The Art of Interpreting Review

The Art of Interpreting

Video Review by Chris Wixtrom     © 2000

The Art of Interpreting
by Bennett B. Border
Hayden-McNeil Publishing Inc.
book (164 pp.), video, CD-ROM 1996

Distributed by:
Evergreen Sign Language Jewelry and Gifts
9 North Street, P.O. Box 60,
Onancock, VA 23417
Phone: 888.787.1951
Fax: 757.787.8555

This user-friendly basic interpreting set (with book, video, and CD-ROM) offers one of the most painless presentations of ASL grammar on the market. Whereas some intimidating ASL learning programs almost dare students to capture rapid signed examples and complex linguistic concepts, the tone and style of the Art of Interpreting imply that the author and sign models hope students will succeed in learning this material.

The book begins at the beginning, explaining the interpreting process with a gentle introduction to language origins and cultural interchanges. Cartoon-style panels and a few photographs accompany the text. Sample phrases and sentences used as examples throughout the book are fully illustrated on both video and CD-ROM. One slight flaw in the video samples is the sign models' tendency to mouth English words along with ASL sentences, in lieu of more natural non-manual facial expressions.

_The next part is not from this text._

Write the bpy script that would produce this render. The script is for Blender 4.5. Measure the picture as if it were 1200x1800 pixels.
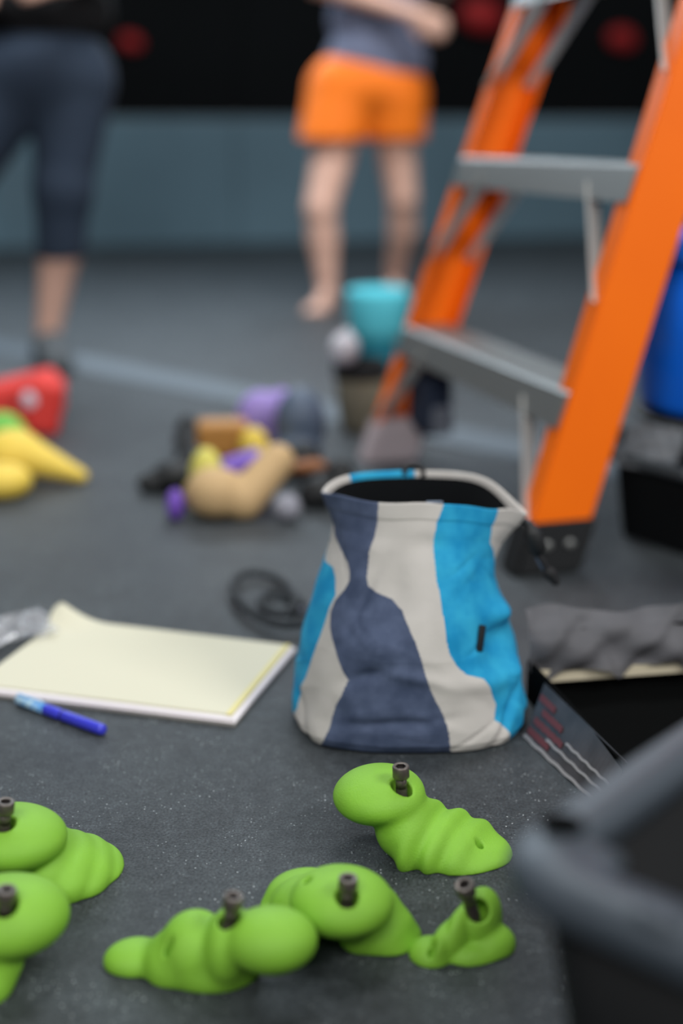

Strong emphasis is placed on the linking of culture and language. Five levels of language use are described: tangible, ambiguous, emotional, idiomatic, and poetic or musical. The nuance and challenge of the interpreting task rises with each level. Interpreters, Borden warns, must never content themselves with robotic translation of words or signs. Rather, interpreters should strive to "become true linguistic experts," accurately conveying both spirit and content. Borden envisions interpreting as a high calling replete with rewards, including opportunity to more deeply appreciate the "vibrant, powerful and loving culture" of the Deaf community.